La república parte de una noción de la naturaleza humana. El hombre no es una isla que produce y que consume, una máquina movida por apetencias y repulsiones: es un animal de la ciudad que encuentra plenitud en la comunidad. Ahí participa y discute. Al involucrarse en los asuntos comunes, adquiere plena humanidad. Por eso el ideal cívico es la participación en el espacio público y por eso mismo se ve con sospecha el refugio doméstico. La política no es función de arbitraje o asunto de guardias: es la más exquisita de las artes, la cúspide del genio humano. El buen Gobierno no depende de castigos ni de amenazas. En el centro está la virtud, la prudencia, el patriotismo, la disposición de entregar creatividad, valor y tiempo a la ciudad. De la igualdad parte también la idea de la distribución de cargas, responsabilidades y honores. Si la política nos define a todos, ninguno puede ser gobernante vitalicio. El flujo de los cargos públicos vivifica la política como las estaciones cuidan la vida de las especies. La república responde así a un metabolismo que rinde homenaje a los ciclos naturales: el frío que da paso al calor; los ríos que renuevan su agua, los cuerpos donde circula y se oxigena la sangre. Marcadas por la noción del bien común, las repúblicas confían más en la mudanza y el relevo de los liderazgos que en el control y oposición de los poderes.
A ese universo simbólico pertenece la fiesta de trasmisión presidencial de los Estados Unidos. Una ceremonia republicana en donde podían sentirse los aires que venían de una antigüedad profunda y extraamericana. Festejos de esa continuidad donde cambian los hombres para que la comunidad se refresque y persista.

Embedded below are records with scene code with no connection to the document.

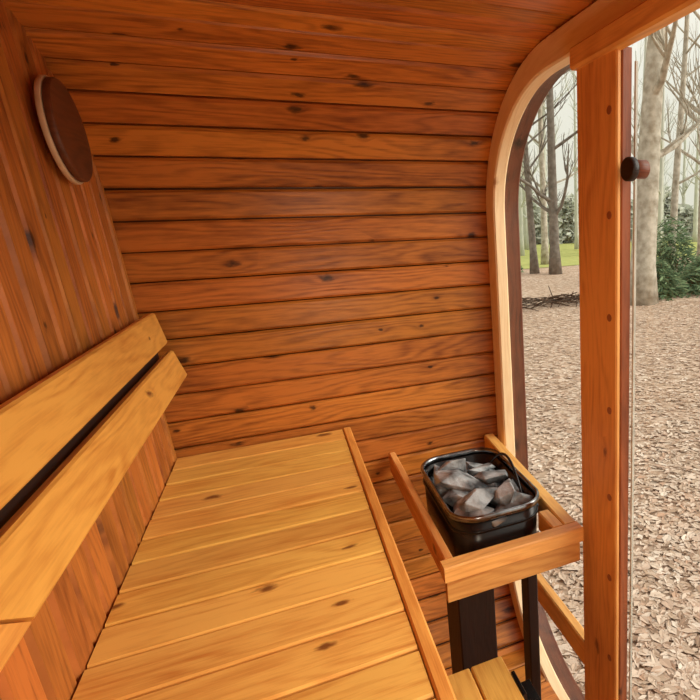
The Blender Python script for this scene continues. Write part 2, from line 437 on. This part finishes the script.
for (fx,fy,z,r,fl) in ((-.07,-.17,-.875,.058,.7),(.07,-.175,-.875,.058,.7),(0.0,-.19,-.878,.05,.7),(-.075,-.06,-.88,.058,.7),(.08,-.06,-.878,.058,.7),(-.075,.06,-.88,.060,.7),(.08,.06,-.88,.058,.7),(-.065,.17,-.88,.056,.7),(.065,.17,-.88,.056,.7),(0,.2,-.88,.05,.7),
                    (-.045,-.12,-.852,.074,.55),(.06,-.11,-.856,.068,.6),(-.045,.02,-.848,.078,.55),(.062,.02,-.856,.068,.6),(-.03,.14,-.853,.072,.55),(.065,.13,-.86,.060,.6)):
    k+=1; stone((HX+fx,HY+fy,z+HZ),r,k+300,fl)

# ---------------------------------------------------------------- outside
GZ=-2.15
def gmat():
    N=NT('leafy_ground')
    tc=N.n('ShaderNodeTexCoord')
    vo=N.n('ShaderNodeTexVoronoi'); vo.inputs['Scale'].default_value=14; N.l(tc.outputs['Object'],vo.inputs['Vector'])
    r=N.n('ShaderNodeValToRGB'); sc=N.n('ShaderNodeSeparateColor'); N.l(vo.outputs['Color'],sc.inputs[0]); N.l(sc.outputs[0],r.inputs[0])
    e=r.color_ramp.elements
    for _ in range(3): e.new(.5)
    for i,c in enumerate([(144,116,98),(182,156,134),(208,184,164),(172,142,120),(220,202,184)]):
        e[i].position=i/4; e[i].color=lin(c)
    nz=N.n('ShaderNodeTexNoise'); nz.inputs['Scale'].default_value=0.7; nz.inputs['Detail'].default_value=4; N.l(tc.outputs['Object'],nz.inputs['Vector'])
    f=N.math('MULTIPLY',N.math('SUBTRACT',nz.outputs[0],0.40),3.0,clamp=True)
    col=N.mix(N.math('MULTIPLY',f,0.5),r.outputs[0],lin((174,148,126)))
    b=N.n('ShaderNodeBsdfPrincipled'); b.inputs['Roughness'].default_value=.95; b.inputs['Specular IOR Level'].default_value=.1
    N.l(col,b.inputs['Base Color'])
    bp=N.n('ShaderNodeBump'); bp.inputs['Strength'].default_value=.4; bp.inputs['Distance'].default_value=.02
    N.l(vo.outputs['Distance'],bp.inputs['Height']); N.l(bp.outputs[0],b.inputs['Normal']); N.l(b.outputs[0],N.out.inputs[0]); return N.m
bm=newbm()
n=40
gv=[[bm.verts.new((-40+i*4.5,-40+j*4.5,GZ)) for j in range(n+1)] for i in range(n+1)]
for i in range(n):
    for j in range(n): bm.faces.new((gv[i][j],gv[i+1][j],gv[i+1][j+1],gv[i][j+1]))
finish(bm,'ground',gmat(),label='forest ground covered in dry brown leaves',category='ground',kind='structure')
bm=newbm()
bm.faces.new([bm.verts.new((p[0],p[1],GZ+0.02)) for p in ((-20,25),(60,25),(90,120),(-40,120))])
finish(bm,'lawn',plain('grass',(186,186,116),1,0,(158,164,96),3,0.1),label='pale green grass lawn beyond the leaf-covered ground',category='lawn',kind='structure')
# leaf litter
rnd=random.Random(3)
verts=[];faces=[];tones=[]
for i in range(44000):
    dist=1.3+ (rnd.random()**1.5)*13
    ratio=rnd.uniform(0.18,1.25); a=math.atan(ratio)
    x=dist*math.sin(a)*1.15; y=dist*math.cos(a)
    if x<1.05: continue
    sz=rnd.uniform(.018,.032)*(1.7 if rnd.random()<.22 else 1); th=rnd.uniform(0,6.28)
    u=V((math.cos(th),math.sin(th),rnd.uniform(-.11,.11))); w=V((-math.sin(th),math.cos(th),rnd.uniform(-.11,.11)))
    c=V((x,y,GZ+rnd.uniform(.007,.016))); b=len(verts); fold=rnd.uniform(.03,.16)*sz; wd=rnd.uniform(.5,1.1)
    verts+= [c-u*sz,c-u*sz*.2+w*sz*.62*wd+V((0,0,fold)),c+u*sz*.55+w*sz*.35*wd+V((0,0,fold)),c+u*sz,c+u*sz*.55-w*sz*.35*wd+V((0,0,fold)),c-u*sz*.2-w*sz*.62*wd+V((0,0,fold))]
    faces+= [(b,b+1,b+2,b+3),(b,b+3,b+4,b+5)]; t=rnd.random(); tones+=[t,t]
def rawmesh(name,verts,faces,tones,mat,**kw):
    me=bpy.data.meshes.new(name); me.from_pydata([tuple(v) for v in verts],[],faces)
    me.uv_layers.new(name='grain'); ul=me.uv_layers.new(name='tone')
    for p,t in zip(me.polygons,tones):
        for li in p.loop_indices: ul.data[li].uv=(t,t)
    me.materials.append(mat); ob=bpy.data.objects.new(name,me); scene.collection.objects.link(ob)
    for k,v in kw.items(): ob[k]=v
    return ob
rawmesh('leaf_litter',verts,faces,tones,M_leaf,label='carpet of dry fallen brown leaves on the ground',category='leaves',kind='stuff')
# twig pile
rnd=random.Random(9); bm=newbm()
for i in range(170):
    c=V((rnd.uniform(5.4,8.6),13.0+rnd.gauss(0,.30),GZ+rnd.uniform(.03,.20))); L=rnd.uniform(.3,.9)
    d=V((rnd.uniform(-1,1),rnd.uniform(-.5,.5),rnd.uniform(-.15,.15))).normalized()
    tube(bm,[c-d*L/2,c+V((0,0,.03)),c+d*L/2],[.012,.014,.005],5)
finish(bm,'twig_pile',M_twig,label='low strip of fallen dark twigs on the leaves',category='twigs',kind='stuff')
# trees
def branch(bm,p,d,L,r,depth,rnd,n):
    pts=[p.copy()];rad=[r];q=p.copy();dd=d.copy();st=5
    for i in range(st):
        dd=(dd+V((rnd.uniform(-.2,.2),rnd.uniform(-.2,.2),rnd.uniform(-.05,.2)))).normalized()
        q=q+dd*L/st; pts.append(q.copy()); rad.append(r*(1-.8*(i+1)/st)+0.003)
    tube(bm,pts,rad,n,False)
    if depth>0:
        for i in range(rnd.randint(3,5)):
            k=rnd.randint(1,st-1)
            nd=(dd*0.7+V((rnd.uniform(-1,1),rnd.uniform(-1,1),rnd.uniform(-.1,.7)))*.7).normalized()
            branch(bm,pts[k],nd,L*rnd.uniform(.4,.65),rad[k]*.6,depth-1,rnd,max(3,n-2))
def tree(x,y,h,r,lean,seed,mat,label,nb=12,depth=2,group=None,lowest=.25):
    rnd=random.Random(seed)
    base=V((x,y,GZ-.05)); pts=[];rad=[];N_=12; off=V((0,0,0))
    for i in range(N_+1):
        t=i/N_
        off+=V((rnd.uniform(-.03,.03),rnd.uniform(-.03,.03),0))*h*.12
        pts.append(base+V((lean[0]*t*h,lean[1]*t*h,t*h))+off*t); rad.append(r*(1.35 if i==0 else 1)*(1-.75*t))
    bm=newbm(); tube(bm,pts,rad,12)
    tr=finish(bm,'tree',mat,label=label,category='tree',group=group)
    bm=newbm()
    for i in range(nb):
        t=rnd.uniform(lowest,.98); k=min(N_-1,int(t*N_)); p=pts[k].lerp(pts[k+1],t*N_-k)
        a=rnd.uniform(0,6.28); d=V((math.cos(a),math.sin(a),rnd.uniform(.3,1.1))).normalized()
        branch(bm,p,d,h*rnd.uniform(.12,.26),rad[k]*.4,depth,rnd,6)
    finish(bm,'branches',mat,parent=tr)
tree(8.75,11.8,13,.36,(.045,-.01),1,M_bark,'thick pale grey bare tree trunk beside green shrubs',14)
tree(11.2,21.4,15,.24,(-.01,.01),2,M_barkd,'dark bare forked tree at the edge of the lawn',16,lowest=.15)
tree(10.65,22.4,13,.18,(-.04,.01),12,M_barkd,'slim dark bare tree leaning beside a forked tree',14,lowest=.15)
tree(13.2,13.4,15,.32,(.02,.0),3,M_bark,'pale grey bare tree with forked branches',14)
tree(16.5,18,14,.2,(-.02,0),4,M_bark,'slender pale bare tree',12)
tree(14.0,17.0,14,.16,(.05,0),5,M_bark,'thin grey bare tree leaning slightly',12)
tree(13.5,27,16,.2,(.0,0),6,M_bark,'slender grey bare tree on the grass',12)
rnd=random.Random(11)
for i in range(30):
    a=math.atan(rnd.uniform(.38,1.3)); dd=rnd.uniform(36,80)
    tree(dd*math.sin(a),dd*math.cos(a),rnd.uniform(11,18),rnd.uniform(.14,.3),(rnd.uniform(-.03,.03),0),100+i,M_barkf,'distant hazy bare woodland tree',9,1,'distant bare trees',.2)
def shrub(x,y,rx,rz,n,seed,label,ls=.09,group=None,mat=None,wd=.35):
    rnd=random.Random(seed); v=[];f=[];t=[]
    for i in range(n):
        d=V((rnd.gauss(0,1),rnd.gauss(0,1),abs(rnd.gauss(0,1)))).normalized()*rnd.uniform(.35,1.1)
        bump=(1+.25*math.sin(d.x*5+seed)*math.cos(d.y*4))*(1.15-.5*max(0,d.z))
        c=V((x+d.x*rx*bump,y+d.y*rx*bump,GZ+d.z*rz))
        a=V((d.x+rnd.uniform(-.6,.6),d.y+rnd.uniform(-.6,.6),rnd.uniform(-.6,.4))).normalized(); b=a.orthogonal().normalized(); s=ls*rnd.uniform(.7,1.3)
        k=len(v); v+=[c-a*s,c+b*s*wd,c+a*s,c-b*s*wd]; f.append((k,k+1,k+2,k+3)); t.append(rnd.random())
    ob=rawmesh('shrub',v,f,t,mat or M_green,label=label,category='shrub')
    if group: ob['group']=group
shrub(9.9,12.6,.7,1.0,2600,1,'dark green evergreen shrub at the foot of a tree',.13,wd=.2)
shrub(11.6,12.4,.9,1.1,2600,2,'dark green evergreen shrub among leaves',.13,wd=.2)
shrub(12.9,15.8,1.2,2.2,2200,5,'tall feathery green evergreen shrub',.18,wd=.14)
shrub(9.9,23.5,.5,1.0,1000,4,'small green shrub beside a dark tree')
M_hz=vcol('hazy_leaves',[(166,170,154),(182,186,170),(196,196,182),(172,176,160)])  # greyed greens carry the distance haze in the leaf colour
rnd=random.Random(5)
for i in range(20):
    a=math.atan(.36+i*.05); dd=(64,80)[i%2]
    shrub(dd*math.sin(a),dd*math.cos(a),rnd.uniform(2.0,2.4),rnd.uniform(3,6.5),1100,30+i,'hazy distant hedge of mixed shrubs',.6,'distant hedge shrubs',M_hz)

# ---------------------------------------------------------------- scale, origins
bpy.context.view_layer.update()
for me in {o.data for o in scene.objects if o.type=='MESH'}:
    for v in me.vertices: v.co=V((v.co.x,v.co.y,v.co.z+ZO))*S
for top in [o for o in scene.objects if o.parent is None]:
    fam=[top]+list(top.children_recursive)
    co=[v.co for o in fam if o.type=='MESH' for v in o.data.vertices]
    lo=V([min(c[i] for c in co) for i in range(3)]); hi=V([max(c[i] for c in co) for i in range(3)])
    pv=V(((lo.x+hi.x)/2,(lo.y+hi.y)/2,lo.z))
    for o in fam:
        if o.type=='MESH': o.data.transform(Matrix.Translation(-pv)); o.data.update()
    top.location=pv

# ---------------------------------------------------------------- camera
fx=V((0.909,-0.4155,-0.0363)).normalized(); fw=V((0.397,0.889,-0.2258)); fw=(fw-fx*fw.dot(fx)).normalized(); up=fx.cross(fw)
cam=bpy.data.cameras.new('camera'); co=bpy.data.objects.new('camera',cam); scene.collection.objects.link(co)
M=Matrix((( fx.x,up.x,-fw.x,0),(fx.y,up.y,-fw.y,0),(fx.z,up.z,-fw.z,ZO*S),(0,0,0,1)))
co.matrix_world=M
cam.sensor_width=36; cam.lens=36*535/700; cam.shift_x=-0.25; cam.clip_start=0.02; cam.clip_end=500
scene.camera=co
# ---------------------------------------------------------------- light
w=bpy.data.worlds.new('world'); scene.world=w; w.use_nodes=True
nt=w.node_tree; bg=nt.nodes['Background']
tc=nt.nodes.new('ShaderNodeTexCoord'); sp=nt.nodes.new('ShaderNodeSeparateXYZ'); rp=nt.nodes.new('ShaderNodeValToRGB')
nt.links.new(tc.outputs['Generated'],sp.inputs[0]); nt.links.new(sp.outputs[2],rp.inputs[0]); nt.links.new(rp.outputs[0],bg.inputs[0])
rp.color_ramp.elements[0].color=lin((214,212,196)); rp.color_ramp.elements[1].color=lin((242,240,230)); rp.color_ramp.elements[1].position=.5
bg.inputs[1].default_value=1.2
def tp(x,y,z): return V((x,y,z+ZO))*S
sun=bpy.data.lights.new('sun','SUN'); sun.energy=3.2; sun.angle=math.radians(50); sun.color=(1,.96,.86)
so=bpy.data.objects.new('sun',sun); scene.collection.objects.link(so); so.rotation_euler=V((-0.80,0.45,-0.50)).to_track_quat('-Z','Y').to_euler(); so.location=tp(8,-4,8)
lp=bpy.data.lights.new('fill_light','POINT'); lp.energy=8.0; lp.shadow_soft_size=.12; lp.color=(1,.92,.72)  # added fill to brighten the interior, not a sauna fixture
lo=bpy.data.objects.new('fill_light',lp); scene.collection.objects.link(lo); lo.location=tp(.30,.08,-.40)
scene.view_settings.view_transform='Standard'
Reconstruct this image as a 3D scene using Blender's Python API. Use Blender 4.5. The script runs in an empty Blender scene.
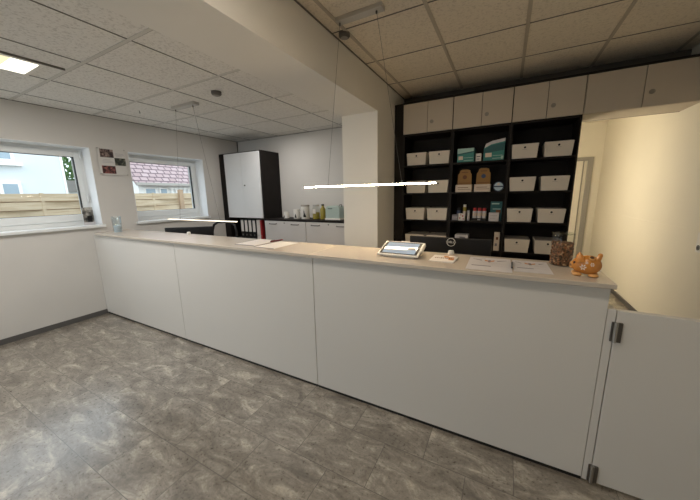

La política no se enclaustra ni se encapsula. La política no se encierra en las habitaciones de los políticos. Rechazando el salón del palacio y la galería del parlamento, la ceremonia encuentra escenario entre la casa de las instituciones y las calles. La clase política frente a la ciudadanía. Tampoco se embotella en su lenguaje. Por el contrario, se envuelve de las artes para presentarse como otra forma de la creatividad. La elocuencia de la música refrenda pertenencias y vitalidades. La voz de Aretha Franklin que acompañó la denuncia de hace apenas unas cuantas décadas celebra hoy la nueva Presidencia. John Williams compone música para la ocasión. Itzhak Perlman y Yo Yo Ma simulan mientras el playback recupera y reinterpreta frases extraídas de la primavera clásica de Aaron Copland.
Una frívola manía ha decretado que un discurso vale por sus frases. Un buen discurso sería aquel que deja un manojo de líneas citables. El discurso del presidente Obama fue criticado con ese rasero. Dicen que el mensaje decepcionó por no haber acuñado oraciones mántricas. Quienes eso exigen a una pieza discursiva reniegan de la posibilidad de que un discurso sea un argumento y que valga en su integridad. Quieren comillas para la decoración de un cartel, pero descreen del razonamiento en público. El valor del discurso de Obama está precisamente ahí: es el rescate de la narración y el argumento persuasivo que trata con respeto a su audiencia. Para frustración de los coleccionistas de perlas, no fue una costura de frases sino el desarrollo de un razonamiento.
El discurso vino al rescate de una tradición política. No fue, a mi entender, la reivindicación del liberalismo como dijo ayer Timothy Garton Ash en el New York Times. Fue una apuesta republicana. No me refiero, por supuesto, al caprichoso apelativo de un partido, sino a la tradición del republicanismo de la que hablaba al principio de este texto: defensa del interés común; apuesta por la legalidad, rechazo al encierro individualista y a los abusos escudados en la emergencia. Defensa de la razón y de la ciencia para terminar con el tenebroso Gobierno de un ignorante iluminado. La primera frase contiene la clave del discurso. No se dirige a los norteamericanos: se dirige a los ciudadanos. Al llamar su atención lo dice todo: no los convoca como votantes, como miembros de un partido, como consumidores. Los llama en su calidad de integrantes de una comunidad política que requiere de la participación de todos.
El republicano tiene ahora el reto más serio: pasar de la elocuencia a la eficacia.